En analysant la saison cyclonique 2017 dans les Petites Antilles, TIREX répond à la fois à une demande scientifique visant à mieux comprendre les mécanismes et facteurs de production d’une catastrophe sur un territoire insulaire, ainsi qu’à une demande sociétale et institutionnelle d’apprentissage des leçons des catastrophes pour anticiper l’adaptation aux effets de futurs épisodes climatiques extrêmes.

Quel a été le rôle de Météo-France dans cette étude pluridisciplinaires ?

Météo-France est l’un des sept partenaires du projet et contribue principalement à l’étude du volet aléa météorologique avec l’université des Antilles. À ce titre, des travaux sur les conséquences du changement climatique sur les Antilles françaises ont été mobilisés et des modélisations de rejeu des évènements cycloniques de 2017 à haute et très haute résolution ont été réalisées.

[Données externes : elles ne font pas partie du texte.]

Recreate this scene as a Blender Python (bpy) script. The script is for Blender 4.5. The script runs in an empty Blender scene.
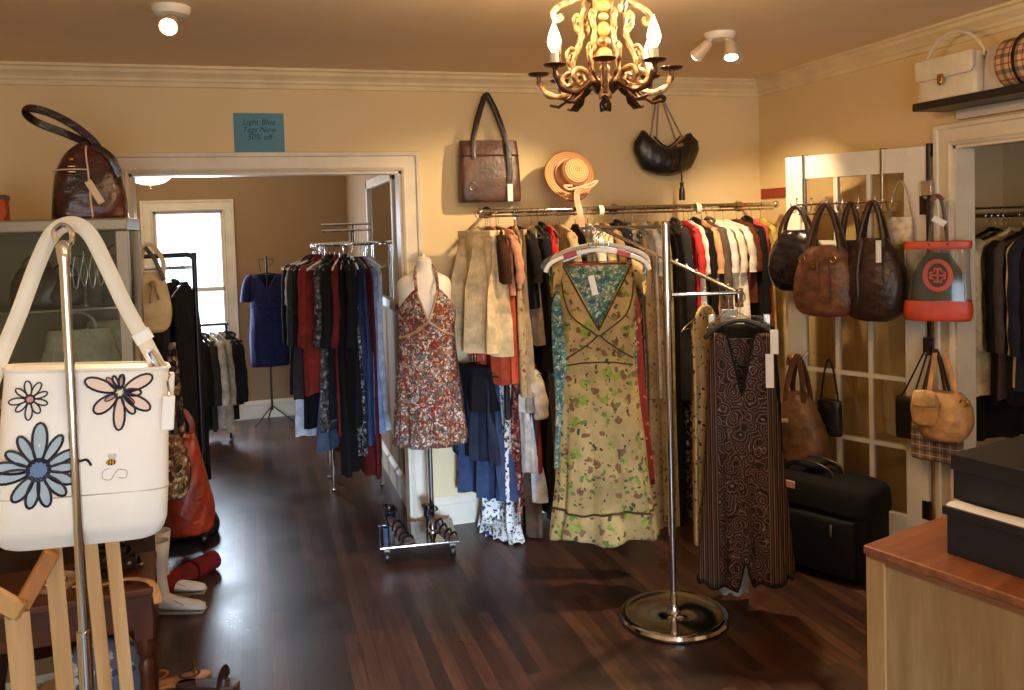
import bpy, bmesh, math, random
from mathutils import Vector, Matrix
C = bpy.context.scene.collection
S = bpy.context.scene
R = math.radians
PI = math.pi
rnd = random.Random(7)

# ------------------------------------------------------------------ camera
FPX, CXP, CYP = 850.0, 512.0, 261.0
YAW, PIT, ROL, EYE = math.atan(257/850), R(2.5), 0.03, 1.72
cf = Vector((math.sin(YAW)*math.cos(PIT), math.cos(YAW)*math.cos(PIT), -math.sin(PIT)))
cr = Vector((math.cos(YAW), -math.sin(YAW), 0)); cu = cr.cross(cf)
CR = cr*math.cos(ROL) - cu*math.sin(ROL); CU = cu*math.cos(ROL) + cr*math.sin(ROL)
EYEP = Vector((0, 0, EYE))
cam = bpy.data.cameras.new('camera'); camo = bpy.data.objects.new('camera', cam); C.objects.link(camo)
m4 = Matrix.Identity(4)
for i in range(3):
    m4[i][0] = CR[i]; m4[i][1] = CU[i]; m4[i][2] = -cf[i]; m4[i][3] = EYEP[i]
camo.matrix_world = m4
cam.sensor_fit = 'HORIZONTAL'; cam.sensor_width = 36; cam.lens = 36*FPX/1024
cam.shift_x = 0; cam.shift_y = -(345-CYP)/1024; cam.clip_start = 0.02
S.camera = camo

def at(px, py, X=None, Y=None, Z=None, D=None):
    """the point of the room seen at a pixel, on the plane X=, Y= or Z= or at depth D"""
    d = cf + CR*((px-CXP)/FPX) + CU*((CYP-py)/FPX)
    if X is not None: t = X/d.x
    elif Y is not None: t = Y/d.y
    elif Z is not None: t = (Z-EYE)/d.z
    else: t = D
    return EYEP + d*t

# ------------------------------------------------------------------ light of the place
w = bpy.data.worlds.new('daylight'); S.world = w; w.use_nodes = True
bg = w.node_tree.nodes['Background']; bg.inputs[0].default_value = (0.72, 0.85, 1, 1); bg.inputs[1].default_value = 3.2
S.view_settings.view_transform = 'Standard'; S.view_settings.look = 'None'
S.view_settings.exposure = 0.0; S.view_settings.gamma = 1; S.view_settings.use_curve_mapping = False
S.cycles.use_denoising = True
S.cycles.max_bounces = 7; S.cycles.diffuse_bounces = 4; S.cycles.glossy_bounces = 3; S.cycles.transmission_bounces = 6
S.cycles.transparent_max_bounces = 12; S.cycles.sample_clamp_indirect = 4; S.cycles.caustics_reflective = False; S.cycles.caustics_refractive = False

def area(name, loc, rot, sx, sy, power, col, portal=False):
    l = bpy.data.lights.new(name, 'AREA'); l.shape = 'RECTANGLE'; l.size = sx; l.size_y = sy; l.energy = power; l.color = col
    if portal: l.cycles.is_portal = True
    o = bpy.data.objects.new(name, l); o.location = loc; o.rotation_euler = rot; C.objects.link(o); return o
BWY = 8.13
# daylight entering by the rear window and by the shop windows behind the camera
area('window_daylight', (-0.56, BWY-.06, 1.2), (R(-90), 0, 0), .56, 1.35, 75, (.7, .84, 1))
area('shop_window_daylight', (-0.2, -2.42, 1.15), (R(90), 0, 0), 1.5, 1.3, 48, (.72, .86, 1))
nd_ = area('added_low_beam', (.15, -2.4, 1.3), (R(78.5), 0, R(-7)), .7, .8, 15, (.5, .7, 1)); nd_.data.spread = R(26)  # added narrow cool beam, shaped to tint only the lower back wall
area('shop_window_daylight', (1.9, -2.42, 1.15), (R(90), 0, 0), 1.3, 1.3, 14, (.72, .84, 1))

# ------------------------------------------------------------------ mesh helpers
class MB:
    def __init__(s): s.v = []; s.f = []
    def add(s, vs, fs):
        b = len(s.v); s.v += [tuple(p) for p in vs]; s.f += [tuple(b+i for i in f) for f in fs]; return s
    def box(s, x0, x1, y0, y1, z0, z1, M=None):
        vs = [Vector((x, y, z)) for z in (z0, z1) for y in (y0, y1) for x in (x0, x1)]
        if M: vs = [M @ v for v in vs]
        return s.add(vs, [(0,2,3,1),(4,5,7,6),(0,1,5,4),(2,6,7,3),(0,4,6,2),(1,3,7,5)])
    def loft(s, rings, closed=True, cap=True):
        n = len(rings[0]); vs = [p for r in rings for p in r]; fs = []
        for i in range(len(rings)-1):
            for j in range(n if closed else n-1):
                k = (j+1) % n
                fs.append((i*n+j, i*n+k, (i+1)*n+k, (i+1)*n+j))
        if cap and closed:
            fs.append(tuple(range(n-1, -1, -1))); fs.append(tuple((len(rings)-1)*n+j for j in range(n)))
        return s.add(vs, fs)
    def sweep(s, path, prof, up=(0,0,1), closed=False, scale=None):
        """prof: list of (a,b) in the frame (side, normal); up gives the side direction reference"""
        P = [Vector(p) for p in path]; n = len(P); rings = []; up = Vector(up); last = None
        for i in range(n):
            a = P[i-1] if (i > 0 or closed) else P[i]; b = P[(i+1) % n] if (i < n-1 or closed) else P[i]
            t = (b-a)
            if t.length < 1e-9: t = Vector((0,0,1))
            t.normalize()
            sd = t.cross(up)
            if sd.length < 0.08: sd = last.copy() if last else t.orthogonal()
            sd.normalize()
            if last and sd.dot(last) < 0: sd = -sd
            last = sd; nn = sd.cross(t)
            k = scale[i] if scale else 1
            rings.append([P[i]+sd*(q[0]*k)+nn*(q[1]*k) for q in prof])
        if closed:
            rings.append(rings[0]); return s.loft(rings, True, False)
        return s.loft(rings)
    def tube(s, path, r, n=8, closed=False, up=(0.03,0.02,1)):
        rr = r if isinstance(r, (list, tuple)) else None
        prof = [(math.cos(2*PI*k/n)*(1 if rr else r), math.sin(2*PI*k/n)*(1 if rr else r)) for k in range(n)]
        return s.sweep(path, prof, up, closed, rr)
    def strap(s, path, wd, th, up=(0,1,0), closed=False, scale=None):
        """flat strap; its width runs along the side direction t x up"""
        a, b = wd/2, th/2
        return s.sweep(path, [(-a,-b*.6),(-a*.8,-b),(a*.8,-b),(a,-b*.6),(a,b*.6),(a*.8,b),(-a*.8,b),(-a,b*.6)], up, closed, scale)
    def lathe(s, prof, n=24, loc=(0,0,0), M=None):
        rings = []
        for (r, z) in prof:
            ring = [Vector((math.cos(2*PI*k/n)*max(r,1e-4), math.sin(2*PI*k/n)*max(r,1e-4), z)) for k in range(n)]
            if M: ring = [M @ v for v in ring]
            rings.append([v+Vector(loc) for v in ring])
        return s.loft(rings)
    def ball(s, c, r, n=12, m=8, sc=(1,1,1), M=None):
        pr = [(math.sin(PI*i/m), -math.cos(PI*i/m)) for i in range(m+1)]
        rings = []
        for (q, z) in pr:
            ring = [Vector((math.cos(2*PI*k/n)*max(q,.01)*r*sc[0], math.sin(2*PI*k/n)*max(q,.01)*r*sc[1], z*r*sc[2])) for k in range(n)]
            if M: ring = [M @ v for v in ring]
            rings.append([v+Vector(c) for v in ring])
        return s.loft(rings)
    def prism(s, pts, y0, y1, M=None):
        n = len(pts); vs = [Vector((p[0], y, p[1])) for y in (y0, y1) for p in pts]
        if M: vs = [M @ v for v in vs]
        fs = [tuple(range(n)), tuple(range(2*n-1, n-1, -1))] + [(i, n+i, n+(i+1) % n, (i+1) % n) for i in range(n)]
        return s.add(vs, fs)

def obj(name, mb, mat, parent=None, loc=None, rz=0, smooth=True, bevel=0, solid=0, sub=0, label=None):
    me = bpy.data.meshes.new(name); me.from_pydata(mb.v, [], mb.f)
    bm = bmesh.new(); bm.from_mesh(me); bmesh.ops.recalc_face_normals(bm, faces=bm.faces); bm.to_mesh(me); bm.free()
    me.materials.append(mat)
    if smooth:
        me.polygons.foreach_set('use_smooth', [True]*len(me.polygons))
        try: me.set_sharp_from_angle(angle=R(38))
        except Exception: pass
    o = bpy.data.objects.new(name, me); C.objects.link(o)
    if loc is not None: o.location = loc
    o.rotation_euler = (0, 0, rz)
    if parent is not None: o.parent = parent
    if label: o['label'] = label
    if bevel:
        b = o.modifiers.new('edge', 'BEVEL'); b.width = bevel; b.segments = 2; b.limit_method = 'ANGLE'; b.angle_limit = R(40)
    if solid:
        b = o.modifiers.new('cloth', 'SOLIDIFY'); b.thickness = solid; b.offset = 0
    if sub:
        b = o.modifiers.new('smooth', 'SUBSURF'); b.levels = sub; b.render_levels = sub
    return o
def tag(o, label, cat, group=None):
    o['label'] = label; o['category'] = cat
    if group: o['group'] = group
    return o
def thing(name, label, cat, loc=(0,0,0), rz=0, group=None, rot=None):
    o = bpy.data.objects.new(name, None); o.empty_display_size = .05; C.objects.link(o)
    o.location = loc; o.rotation_euler = rot if rot else (0, 0, rz)
    return tag(o, label, cat, group)
def struct(name, mb, mat, **k):
    o = obj(name, mb, mat, smooth=k.pop('smooth', False), **k)
    if o.parent is None: o['kind'] = 'structure'
    return o
def copy_tree(o, parent=None):
    c = o.copy(); C.objects.link(c)
    if parent is not None: c.parent = parent
    for ch in list(o.children):
        if ch.name in C.objects and ch != c: copy_tree(ch, c)
    return c
def lerp(tab, x):
    if x <= tab[0][0]: return tab[0][1]
    for (a, p), (b, q) in zip(tab, tab[1:]):
        if x <= b:
            t = (x-a)/(b-a); t = t*t*(3-2*t)*.5 + t*.5
            return p+(q-p)*t
    return tab[-1][1]
def spline(pts, n=8, closed=False):
    P = [Vector(p) for p in pts]; out = []; N = len(P)
    for i in range(N if closed else N-1):
        if closed: a, b, c, d = P[i-1], P[i], P[(i+1) % N], P[(i+2) % N]
        else: a, b, c, d = P[max(i-1, 0)], P[i], P[i+1], P[min(i+2, N-1)]
        for k in range(n):
            t = k/n
            out.append(.5*((2*b)+(c-a)*t+(2*a-5*b+4*c-d)*t*t+(3*b-a-3*c+d)*t**3))
    if not closed: out.append(P[-1])
    return out

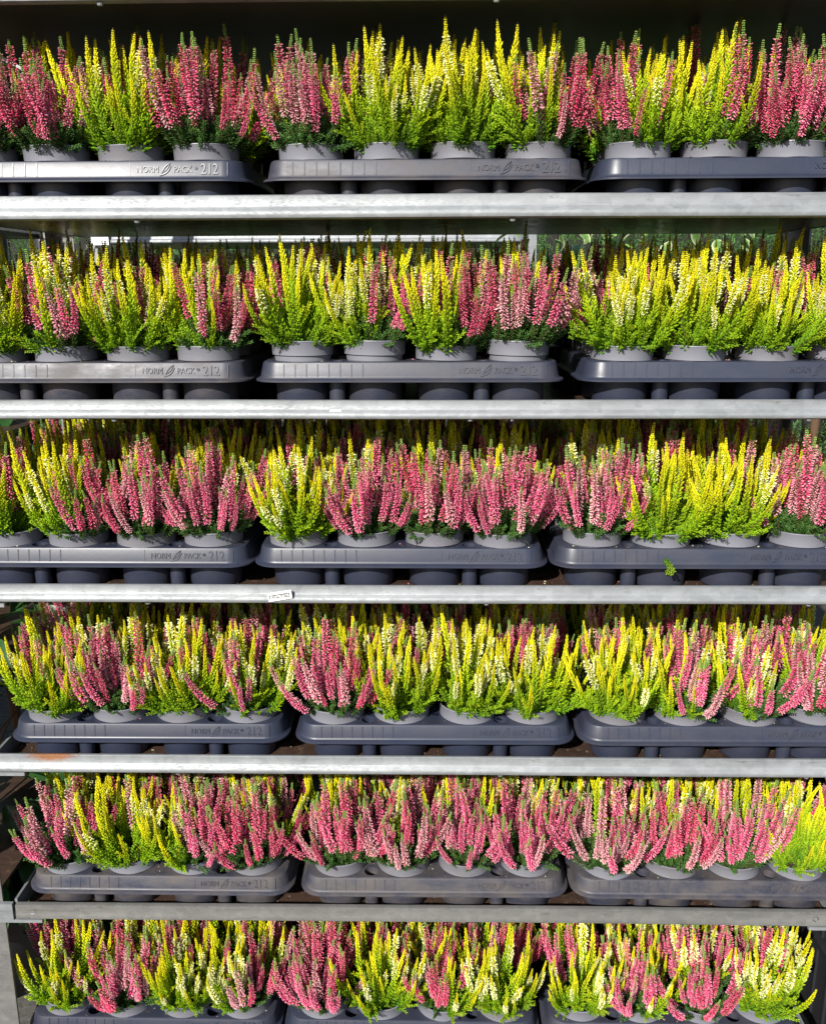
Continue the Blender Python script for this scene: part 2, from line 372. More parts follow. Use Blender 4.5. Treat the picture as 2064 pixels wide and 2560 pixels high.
def leaf_poly():
    mb = MB()
    def blade(p0, p1, bul, wid, ns=8):
        t_, b_ = [], []
        dx, dy = p1[0] - p0[0], p1[1] - p0[1]; L = math.hypot(dx, dy); nx, ny = -dy / L, dx / L
        for k in range(ns + 1):
            s_ = k / ns; cxx = p0[0] + dx * s_ + nx * bul * math.sin(math.pi * s_); cyy = p0[1] + dy * s_ + ny * bul * math.sin(math.pi * s_)
            w_ = wid * math.sin(math.pi * min(.97, max(.03, s_))) ** .8
            t_.append((cxx + nx * w_, cyy + ny * w_)); b_.append((cxx - nx * w_, cyy - ny * w_))
        v = [(x, y, .0013) for x, y in t_] + [(x, y, .0013) for x, y in b_] + [(x, y, 0) for x, y in t_] + [(x, y, 0) for x, y in b_]
        k1 = ns + 1; f = []
        for k in range(ns):
            f += [(k1 + k, k1 + k + 1, k + 1, k), (k, k + 1, 2 * k1 + k + 1, 2 * k1 + k), (3 * k1 + k, 3 * k1 + k + 1, k1 + k + 1, k1 + k)]
        mb.add(v, f)
    blade((.003, .0025), (.0145, .0165), .0022, .0009); blade((.0, .0), (.0155, .0125), -.0026, .0010); blade((.0055, .0045), (.014, .0150), -.0008, .0007)
    return mb.mesh('leaf_emblem', TRAY)
EMBLEM = leaf_poly()

TRAY_X = {1: (-.4435, .0010, .4372), 2: (-.4565, -.0199, .4291), 3: (-.4633, -.0332, .3995), 4: (-.4230, .0161, .4494), 5: (-.4235, .0160, .4494), 6: (-.4545, -.0202, .4143)}   # tray centres
TRAY_Y = {1: .008, 2: .007, 3: .006, 4: .0045, 5: .0045, 6: .0045}
ROWN = {1: 'top', 2: 'second', 3: 'third', 4: 'fourth', 5: 'fifth', 6: 'bottom'}
DIRT = {(1, 0): .12, (1, 1): .55, (1, 2): .1, (2, 0): .6, (2, 1): .3, (2, 2): .12, (3, 0): .15, (3, 1): .15, (3, 2): .2, (4, 0): .1, (4, 1): .1, (4, 2): .2, (5, 0): .75, (5, 1): .75, (5, 2): .8, (6, 0): .2, (6, 1): .2, (6, 2): .3}
tray_at = {}
trng = random.Random(5)
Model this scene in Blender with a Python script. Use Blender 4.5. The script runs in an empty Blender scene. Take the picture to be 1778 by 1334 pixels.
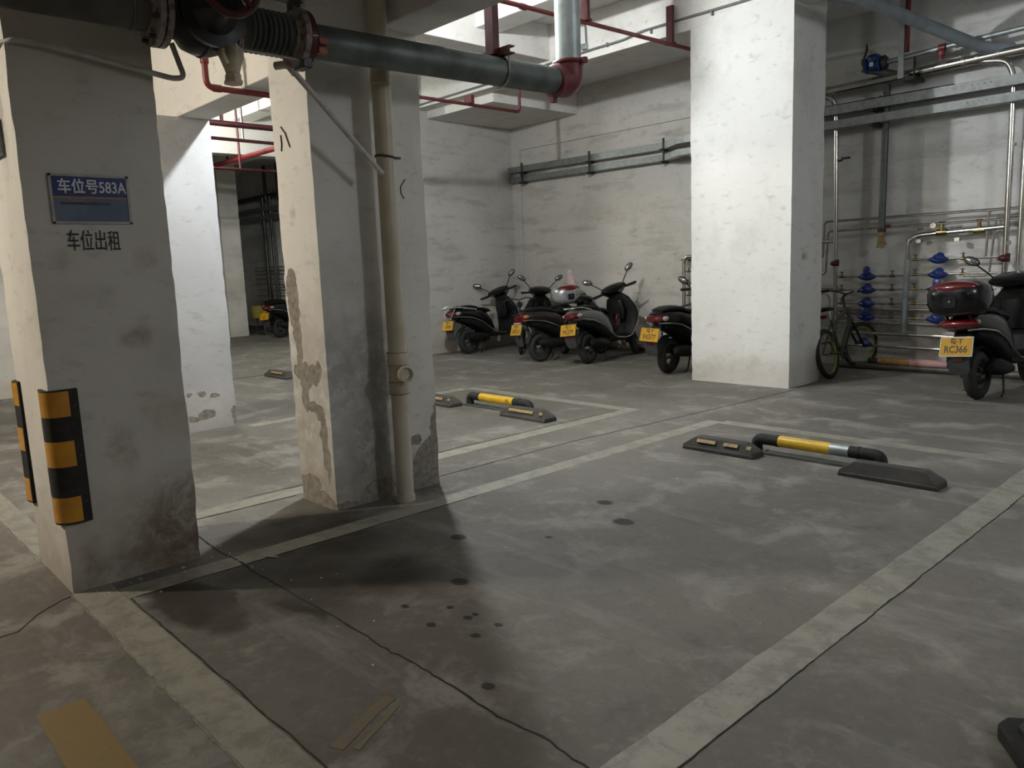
import bpy, math, random
from mathutils import Vector, Matrix, noise
R = math.radians
rnd = random.Random(7)
SC = bpy.context.scene
COL = SC.collection

# ------------------------------------------------------------------ camera
cd = bpy.data.cameras.new('camera'); cam = bpy.data.objects.new('camera', cd); COL.objects.link(cam)
cd.sensor_fit = 'HORIZONTAL'; cd.sensor_width = 36.0
cd.lens = 1355.32 / 1778 * 36.0
cd.clip_start = 0.05; cd.clip_end = 200
cr = Vector((0.68382726, 0.72865069, -0.03805846)); cu = Vector((-0.08354974, 0.13001402, 0.98798573)); cf = Vector((-0.72484462, 0.6724318, -0.14978571))
M = Matrix((cr, cu, -cf)).transposed().to_4x4(); M.translation = Vector((0, 0, 1.4))
cam.matrix_world = M
SC.camera = cam

# ------------------------------------------------------------------ world, exposure, lamps
W = bpy.data.worlds.new('world'); SC.world = W; W.use_nodes = True
W.node_tree.nodes['Background'].inputs[0].default_value = (0.9, 0.95, 1.0, 1)
W.node_tree.nodes['Background'].inputs[1].default_value = 0.0
SC.view_settings.view_transform = 'Standard'; SC.view_settings.look = 'None'
SC.view_settings.exposure = 0.0; SC.view_settings.gamma = 1.0
SC.view_settings.use_curve_mapping = False

# position, power (W), colour
LAMPS = [
    ((-5.42, 3.9, 3.90), 455, (0.94, 0.98, 1.0), .06, 'bulb hanging in the bay behind the pipe-side pillar'),
    ((-6.3, -1.7, 3.1), 440, (1.0, 0.89, 0.74), .10, 'bulb hanging over the lane left of the signed pillar'),
    ((-13.0, 4.6, 3.85), 230, (0.98, 1.0, 0.92), .15, 'bulb hanging in the far bay past the white pillar'),
    ((2.6, 5.6, 3.6), 150, (0.90, 0.95, 1.0), .35, 'added fill bulb hung unseen right of the parking bay'),  # added fill for the broad pillar's side, oversized to soften its shadows
    ((2.4, -2.0, 3.5), 30, (1.0, 0.93, 0.84), .35, 'added weak fill bulb unseen over the lane behind the viewer'),  # added weak fill, stands in for ambient light on the near floor
]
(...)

Quels enseignements peut-on en tirer ?

Les instruments de mesure in situ ont été détruits lors du passage du cyclone Irma sur les îles de Saint-Martin et de Saint-Barthélémy. La reconstitution météorologique des évènements à fine échelle a ainsi permis de fournir des valeurs de vents et de pluie réalistes, utiles pour l’identification des zones d’aléas cycloniques et la prévention des risques.

La question des incertitudes liées à la prévision de phénomènes extrêmes dans la prise de décision a été étudiée par une approche ensembliste, centrée sur les pluies, le vent et l’état de mer. Pour cela, Météo-France a adapté son système de prévision d’ensemble à échelle régionale PE Arome, expérimental en outre-mer, afin de produire des prévisions probabilistes des évènements, tenant compte des incertitudes. Des cartes reprenant les différents scénarios et leurs probabilités d’occurrence ont été réalisées à destination des gestionnaires de crise. Ces travaux ont ainsi permis de souligner l’intérêt de cette information dans la prise de décision lors d’évènements cycloniques.